Грубость, ругательства в ее речи — знак принадлежности к бесовским (то есть темным и низшим) силам и к миру карнавала, где непрерывно меняются местами верх и низ. А став королевой на балу, она приобретает способность говорить властно и повелительно:
«Если ты, сволочь, еще раз позволишь себе впутаться в разговор...» (259)
Все это — в той или иной мере ролевое слово, речь в образе (соблазняемой женщины, ведьмы, королевы и так далее)10. Но появляется у Маргариты и свое слово, не ориентированное ни на какие литературные или другие источники, — вызванное предельно сильными чувствами: «Только бы выбраться отсюда, а там уж я дойду до реки и утоплюсь» — и, с достоинством отчаяния, Воланду: «— Если я еще нужна вам, то я готова охотно исполнить все, что вам будет угодно. Я ничуть не устала и очень веселилась на балу. Так что, если бы он и продолжался еще, я охотно бы предоставила мое колено для того, чтобы к нему прикладывались тысячи висельников и убийц...» (272) А некоторое время спустя, с отчаянным счастьем, мастеру: «— Ты сейчас невольно сказал правду, черт знает, что такое, и черт, поверь мне, все устроит! Как я счастлива, как я счастлива, как я счастлива, что вступила с ним в сделку! О, дьявол, дьявол! Придется вам, мой милый, жить с ведьмой» (354).
Когда же Маргарита возвращается к своей человеческой ипостаси, она возвращается и к исходному способу строить свою речь — в романтическом ключе: «— Слушай беззвучие... слушай и наслаждайся... тишиной. Смотри, вон впереди твой вечный дом, который тебе дали в награду. Я уже вижу венецианское окно и вьющийся виноград, он поднимается к самой крыше. Вот твой дом, вот твой вечный дом. Я знаю, что вечером к тебе придут те, кого ты любишь, кем ты интересуешься и кто тебя не встревожит. Они будут тебе играть, они будут петь тебе, ты увидишь, какой свет в комнате, когда горят свечи. Ты будешь засыпать, надев свой засаленный и вечный колпак, ты будешь засыпать с улыбкой на губах. Сон укрепит тебя, ты станешь рассуждать мудро. А прогнать меня ты уже не сумеешь.
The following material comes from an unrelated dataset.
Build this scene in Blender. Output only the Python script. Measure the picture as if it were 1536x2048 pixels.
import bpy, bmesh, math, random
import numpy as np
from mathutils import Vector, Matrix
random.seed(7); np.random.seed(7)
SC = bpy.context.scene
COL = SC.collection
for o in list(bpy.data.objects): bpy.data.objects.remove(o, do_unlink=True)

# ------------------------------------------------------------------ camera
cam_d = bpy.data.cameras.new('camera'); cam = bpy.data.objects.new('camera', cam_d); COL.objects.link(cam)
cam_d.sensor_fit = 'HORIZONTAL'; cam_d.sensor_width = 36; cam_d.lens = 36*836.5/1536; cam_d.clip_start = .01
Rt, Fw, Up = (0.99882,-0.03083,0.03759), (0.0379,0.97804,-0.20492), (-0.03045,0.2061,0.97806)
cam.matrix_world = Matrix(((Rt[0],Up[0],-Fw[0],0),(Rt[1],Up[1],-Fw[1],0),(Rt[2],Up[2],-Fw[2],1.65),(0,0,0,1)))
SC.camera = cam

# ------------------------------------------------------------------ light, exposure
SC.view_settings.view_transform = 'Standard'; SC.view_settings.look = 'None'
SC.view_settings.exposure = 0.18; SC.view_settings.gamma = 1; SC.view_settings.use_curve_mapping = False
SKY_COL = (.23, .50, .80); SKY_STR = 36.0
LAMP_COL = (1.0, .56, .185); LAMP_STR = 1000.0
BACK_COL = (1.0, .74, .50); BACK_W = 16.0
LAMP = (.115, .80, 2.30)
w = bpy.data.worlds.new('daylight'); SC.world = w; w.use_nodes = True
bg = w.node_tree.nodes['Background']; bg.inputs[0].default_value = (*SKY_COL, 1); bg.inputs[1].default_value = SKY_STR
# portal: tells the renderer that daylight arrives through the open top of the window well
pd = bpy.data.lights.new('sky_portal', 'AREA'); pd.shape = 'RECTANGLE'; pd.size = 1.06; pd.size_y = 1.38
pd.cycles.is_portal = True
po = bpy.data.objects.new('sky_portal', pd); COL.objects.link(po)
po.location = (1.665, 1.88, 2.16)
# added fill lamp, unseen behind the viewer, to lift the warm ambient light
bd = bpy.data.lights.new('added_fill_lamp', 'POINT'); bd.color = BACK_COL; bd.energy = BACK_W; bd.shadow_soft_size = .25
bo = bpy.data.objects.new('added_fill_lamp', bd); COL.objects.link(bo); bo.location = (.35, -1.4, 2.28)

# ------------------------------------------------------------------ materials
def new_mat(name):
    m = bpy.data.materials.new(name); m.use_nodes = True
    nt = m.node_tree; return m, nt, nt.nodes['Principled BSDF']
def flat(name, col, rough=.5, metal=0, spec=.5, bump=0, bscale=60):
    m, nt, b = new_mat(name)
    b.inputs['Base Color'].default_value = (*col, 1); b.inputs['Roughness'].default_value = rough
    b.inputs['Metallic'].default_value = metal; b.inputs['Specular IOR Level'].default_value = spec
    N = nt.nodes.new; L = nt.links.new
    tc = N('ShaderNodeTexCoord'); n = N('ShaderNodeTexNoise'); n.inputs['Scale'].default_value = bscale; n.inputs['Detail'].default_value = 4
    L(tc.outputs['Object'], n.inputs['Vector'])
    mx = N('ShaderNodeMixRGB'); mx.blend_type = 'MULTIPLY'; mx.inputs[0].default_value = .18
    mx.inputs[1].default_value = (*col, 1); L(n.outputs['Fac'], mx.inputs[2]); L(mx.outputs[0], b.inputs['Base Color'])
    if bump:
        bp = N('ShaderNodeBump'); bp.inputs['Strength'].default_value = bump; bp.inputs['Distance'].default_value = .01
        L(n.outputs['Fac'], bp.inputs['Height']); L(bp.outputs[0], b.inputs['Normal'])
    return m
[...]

Беречь твой сон буду я» (372).
Но это уже не та ориентация на романтические источники, что в начале. В речи Маргариты происходит перемена, аналогичная резкому перелому в речи повествователя и синхронизованная с ним. Это возвышенное, патетическое — но искреннее, свое слово. Это уже почти поэзия.
И наконец, появляется в ее речи и общее слово, слово-формула: «Все кончилось, и все кончается. И я вас поцелую в лоб, и все у вас будет так, как надо» (384). Эту фразу она произносит дважды, оба раза обращаясь, наяву и во сне, к «ученику» мастера. И здесь в буквальном смысле сходятся шедшие параллельно пути речевой эволюции Маргариты и Ивана Бездомного: оба они начинают со стандарта, оба проходят через ролевое слово и, «потеряв свою природу и заменив ее новой», оба приходят к личному, своему слову (Иван, начав со стандарта разговорной речи, и приходит к простоте правильного, чистого слова; Маргарита, начав со штампов литературных, оказывается способна к созданию собственного поэтического языка), а в конце концов и к надличному слову, то есть такому, которое отражает не личностную сущность героев, а уже сущность мироустройства. И у обоих вся эволюция происходит под влиянием — в той или иной степени — Воланда и мастера, персонажей, занимающих в повествовательной организации булгаковского романа совершенно особенное место.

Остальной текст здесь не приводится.